Yesterday was such a wonderful day! God did some amazing things in my life!
He spoke to me-it was so real and such a beautiful experience the whole day!
It is a day I will never, ever, ever, ever, ever forget. Let me try to tell you how
the day went.
It all started early in the morning on May 11, 2011. I was tossing and turning in
bed at 6:00 a.m. I just couldn't go to sleep, so at 6:30 a.m. I decided to get up
and go outside and enjoy the moment. It was so beautiful outside, the birds were
chirping, the sun was rising behind the trees. Everything was so beautiful and
peaceful. I started thinking about that verse in the Bible that says how God takes
care of the birds of the air-he feeds them and loves them. Then I thought "Why
can't I trust Him to take care of me? I have no excuse, because He can and
does!" God started speaking to me things like, "Traci, why don't you trust Me?"
I then said, "I do trust You." I thought about it and said, "No, actually I don't
trust You-You know more than I do. You are right! But I want to Jesus! I want
to trust You!!!" He said, "I know you want to...Traci, I have taken you out of
many terrible situations in your life and I have kept my promises. You are my
daughter-My Princess! I will take care of my children. I do take care of them.
Why do you worry about so many things (especially in the area of marriage)?"

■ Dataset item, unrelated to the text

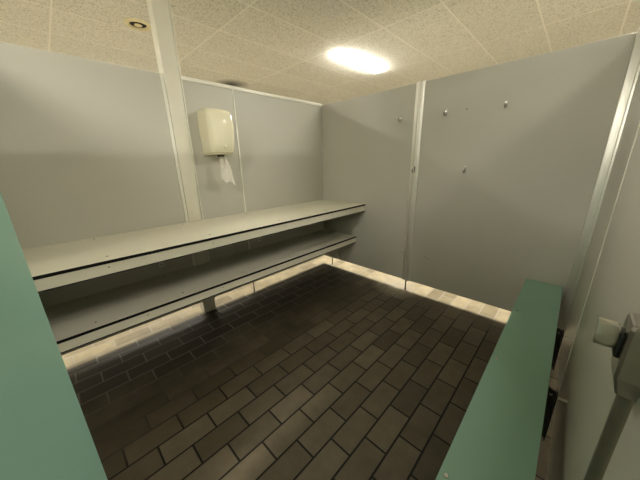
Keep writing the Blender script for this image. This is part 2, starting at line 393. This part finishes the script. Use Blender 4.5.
cyl('nozzle', (0.0, -0.105, -0.016), (0.0, -0.105, 0.004), 0.026, 'dark', t, r2=0.034)
bm = bmesh.new(); bm_box(bm, (-0.012, -0.215, 0.05), (0.012, -0.196, 0.07), 0.004); obj('catch', bm, 'plastic', t, True)
# the sheet: a pulled, twisted strip with creases
bm = bmesh.new(); rows = []
NR, NCc = 22, 13
for i in range(NR + 1):
    s = i / NR; w = 0.020 + 0.050 * s ** 0.8
    cx = -1.368 + 0.030 * s; cz = DZ - 0.006 - 0.225 * s
    row = []
    for k in range(NCc):
        q = k / (NCc - 1) * 2 - 1
        fold = 0.016 * (1 - 0.4 * s) * math.sin(q * 4.2 + 1.5 * s) + 0.006 * math.sin(9 * q + 7 * s)
        zz = cz - (0.020 * q * s if i == NR else 0.02 * q * s) + (0.010 * math.sin(q * 5) * s if i > NR - 2 else 0)
        row.append(bm.verts.new((cx + q * w * 0.9 + 0.008 * s * math.sin(5 * s), -0.106 + fold - 0.02 * s, zz)))
    rows.append(row)
for a, b in zip(rows, rows[1:]):
    for k in range(NCc - 1): bm.faces.new((a[k], a[k + 1], b[k + 1], b[k]))
r = bmesh.ops.solidify(bm, geom=bm.faces[:], thickness=0.0012)
o = obj('paper_towel', bm, 'paper', None, True)
tag(o, 'white paper towel hanging out of the bottom of the dispenser', 'paper towel')

# ------------------------------------------------------------------ coat hooks on the back partition
hook = thing('coat_hook', 'small chrome coat hook, upper one left of the aluminium trim', 'coat hook', (0, -1.031, 1.715), 0, 'coat hooks on the back partition')
bm = bmesh.new(); bm_box(bm, (-0.004, -0.007, -0.012), (-0.0002, 0.007, 0.042), 0.0015); pl = obj('plate', bm, 'chrome', hook, True)
cyl('screw', (-0.003, 0, 0.034), (-0.006, 0, 0.034), 0.004, 'screw', pl)
bm = bmesh.new()
path = [(-0.003, -0.002, 0.0065), (-0.018, -0.008, 0.0055), (-0.032, -0.010, 0.0050), (-0.043, -0.003, 0.0050), (-0.047, 0.010, 0.0055), (-0.047, 0.016, 0.0075), (-0.047, 0.021, 0.0080), (-0.047, 0.026, 0.0060), (-0.047, 0.028, 0.0020)]
loops = []
for i, (x, z, r) in enumerate(path):
    a = Vector(path[max(0, i - 1)][:2]); b = Vector(path[min(len(path) - 1, i + 1)][:2]); dd = (b - a).normalized(); nn = Vector((-dd.y, dd.x))
    loops.append([(x + nn.x * r * math.cos(w), r * math.sin(w), z - 0.006 + nn.y * r * math.cos(w)) for w in [2 * math.pi * q / 14 for q in range(14)]])
bm_loft(bm, loops); obj('peg', bm, 'chrome', hook, True)
for y, z, lab in ((-1.438, 1.715, 'small chrome coat hook, upper one just right of the aluminium trim'),
                  (-1.858, 1.713, 'small chrome coat hook, highest in frame and farthest right'),
                  (-1.641, 1.252, 'small chrome coat hook, lower one on the bare grey panel'),
                  (-1.203, 1.252, 'small chrome coat hook fixed low on the aluminium trim')):
    dup(hook, (-0.004 if y == -1.203 else 0, y, z), lab)

# ------------------------------------------------------------------ ceiling: air valve and lights
v = thing('ceiling_vent', 'round yellowed air valve in the ceiling left of the post', 'ceiling vent', (-1.49, 1.06, ZC))
def lathe(name, pr, mat, parent, n=40, cap=True):
    bm = bmesh.new(); rows = [[bm.verts.new((r * math.cos(2 * math.pi * k / n), r * math.sin(2 * math.pi * k / n), z)) for k in range(n)] for r, z in pr]
    for a, b in zip(rows, rows[1:]):
        for k in range(n): bm.faces.new((a[k], a[(k + 1) % n], b[(k + 1) % n], b[k]))
    if cap: bm.faces.new(rows[-1])
    return obj(name, bm, mat, parent, True)
lathe('ring', [(0.112, -0.0005), (0.111, -0.010), (0.103, -0.018), (0.088, -0.019), (0.078, -0.012), (0.072, -0.002)], 'vent', v, cap=False)
lathe('throat', [(0.074, -0.0015), (0.040, -0.001), (0.01, -0.0008)], 'core', v)
lathe('disc', [(0.006, -0.001), (0.010, -0.006), (0.034, -0.009), (0.034, -0.012), (0.020, -0.015), (0.004, -0.0155)], 'vent', v)

lamp = thing('ceiling_light', 'glowing white fluorescent ceiling light above the back corner', 'ceiling light', (1.0, 0.17, ZC), 0, 'fluorescent ceiling lights')
bm = bmesh.new(); bm_box(bm, (-0.49, -0.08, -0.012), (0.49, 0.08, -0.0005), 0.003); obj('housing', bm, 'white', lamp, True)
bm = bmesh.new()
def stad(hx, hy, z, r, n=8):
    pts = []
    for cx, cy, a0 in ((hx - r, hy - r, 0), (-hx + r, hy - r, 90), (-hx + r, -hy + r, 180), (hx - r, -hy + r, 270)):
        for i in range(n + 1):
            a = math.radians(a0 + 90 * i / n); pts.append((cx + r * math.cos(a), cy + r * math.sin(a), z))
    return pts
bm_loft(bm, [stad(0.505, 0.090, -0.012, 0.07), stad(0.51, 0.095, -0.018, 0.075), stad(0.505, 0.090, -0.026, 0.075), stad(0.485, 0.07, -0.032, 0.06)])
obj('diffuser', bm, 'lamp_bright', lamp, True)
plain_diffuser = bpy.data.objects['diffuser'].data.copy(); plain_diffuser.materials[0] = M['lamp']
for x, y, lab in ((0.62, -2.62, 'glowing ceiling light over the cubicle beyond the back partition, off the right of the frame'),
                  (-3.62, 1.4, 'glowing ceiling light over the walkway behind the teal door, off the left of the frame'),
                  (-3.75, -1.75, 'glowing ceiling light over the walkway behind the camera'),
                  (-2.1, -3.15, 'glowing ceiling light just beyond the right partition, behind the camera'),
                  (-1.3, 3.15, 'glowing ceiling light hidden behind the left partition, farthest left in its row'),
                  (0.3, -5.5, 'glowing ceiling light far behind the right partition, out of the frame'),
                  (-2.1, -5.5, 'glowing ceiling light far behind the camera in the walkway row')):
    o = dup(lamp, (x, y, ZC), lab)
    for ch in o.children:
        if ch.name.startswith('diffuser'): ch.data = plain_diffuser
    if y == -3.15:                                   # dimmed to soften its shadow edge on the back partition
        for ch in o.children:
            if ch.name.startswith('diffuser'): ch.data = ch.data.copy(); ch.data.materials[0] = M['lamp_dim']

# ------------------------------------------------------------------ camera, world, view
F, YAW, PIT, ROL = 258.056, 0.7959, 0.2893, -0.0247
fw = Vector((math.sin(YAW) * math.cos(PIT), math.cos(YAW) * math.cos(PIT), -math.sin(PIT)))
rg = Vector((math.cos(YAW), -math.sin(YAW), 0)); up = rg.cross(fw)
r2 = math.cos(ROL) * rg + math.sin(ROL) * up; u2 = -math.sin(ROL) * rg + math.cos(ROL) * up
cd = bpy.data.cameras.new('camera'); cam = bpy.data.objects.new('camera', cd); col.objects.link(cam)
mt = Matrix((r2, u2, -fw)).transposed().to_4x4(); mt.translation = Vector((-2.4567, -2.324, 1.3437))
cam.matrix_world = mt
cd.sensor_fit = 'HORIZONTAL'; cd.sensor_width = 36; cd.lens = 36 * F / 640; cd.clip_start = 0.01
C.camera = cam
w = bpy.data.worlds.new('world'); C.world = w; w.use_nodes = True
w.node_tree.nodes['Background'].inputs[0].default_value = (0.0, 0.0, 0.0, 1)
vs = C.view_settings
C.display_settings.display_device = 'sRGB'
vs.view_transform = 'Standard'; vs.look = 'None'; vs.gamma = 1.0; vs.exposure = EXPOSURE; vs.use_curve_mapping = False
C.cycles.max_bounces = 10; C.cycles.diffuse_bounces = 8; C.cycles.sample_clamp_indirect = 6.0
C.cycles.use_denoising = True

I had no response except: "I am so sorry God, I feel terrible. Please help me to
trust You in this area!" Then He brought to my remembrance when I got prayed
for at church, when the lady prayed and said, "You are holding onto something like
you're gripping it in your hand. I feel like God is saying 'Let Go and trust Me."
He also brought to my remembrance my signature on my phone when I send texts
how it says, "set apart." He spoke to me and said, "Being set-apart is trusting and
walking in obedience to what God calls me to do, because it's not normal to the
rest of the world." He said, "If you want to be truly Set-Apart, you have to trust
me with EVERYTHING and with your FUTURE..." He also reminded me of
Jeremiah 29:11 which says, "For I know the plans I have for you declares the
Lord, plans to prosper you and not to harm you, plans to give you a future and
a hope."
I started crying and saying "Help me trust You Jesus with everything, especially
in the area of marriage. Help me to let go. I give it completely over to You.
I surrender it all to You. You are my King and my Father. I trust You and if I
never marry, I know that that is what is best and I will praise you in the good
and bad times. I will be happy with You and with my life if I never marry. I
give it all to You God! Take total control. I trust You!"
After spending 20 min. outside on our porch, I decided to come in and see if
my Mom needed help and to see what was going on that day. Come to find
out, she was on the internet in her room, looking at facebook. She said, "Traci,
you want to read what David said?" I said, "sure!" This is what he said that I
read:
"pities those who spend SO much of their single life wishing, dreaming, and
infatuating about marriage or the opposite sex. Marriage is amazing, don't
get me wrong but... God has a plan for single life. If Christ is not the love
of our life when we're single, what makes us think that getting married
is going to give us something better that Christ can't?"
This hit me so hard! I had to read it two or three times. This was complete
confirmation of what God had just spoken to me about. I had to go to my room
and I just started crying....David is completely right! I felt so convicted now
(and still am) then I have in a LONG time!
So I was very thoughtful the whole day...Later on that day I was at school waiting
in a lobby reading my Bible, praying and worshiping to Jesus in my heart. As
I was flipping through the Bible, every verse I came to had something to do with
trust. For example, one of them was Psalm 71:5 which reads, "For You, O Lord,
are my hope, my trust, O Lord, from my youth." Just everything had to do with
what I had prayed about earlier that morning. I even heard the songs "Walk On the
Water" by Britt Nicole and "While I'm Waiting "by John Waller that day!
Then, to make it all a more wonderful day and experience I went to Chi Alpha and
David's Dad was there teaching on self-control and the power of our thoughts and
our tongue. He talked about how death and life are in the tongue and how the
things we speak have a HUGE impact on others and ourselves. For so long I had
been saying, "I'm never going to get married...I am ugly...no one godly and
wonderful will ever want to marry me." This brought me to believe these things in
my heart, which is death and not life to my heart and soul. I was very quiet and
thoughtful during Chi Alpha. So much had happened this whole day!
God has done something amazing in my life. I have surrendered and will continue
to surrender this to Him daily, but I feel more confident that it is finally released
and I don't have to carry a burden of this any longer-doubting, not trusting and
fear. This is gone! I completely trust Jesus. He know's what's best for my life.
EVERYTHING will work out in God's timing, no matter what the outcome may
be! I am living for Him! This is my surrender!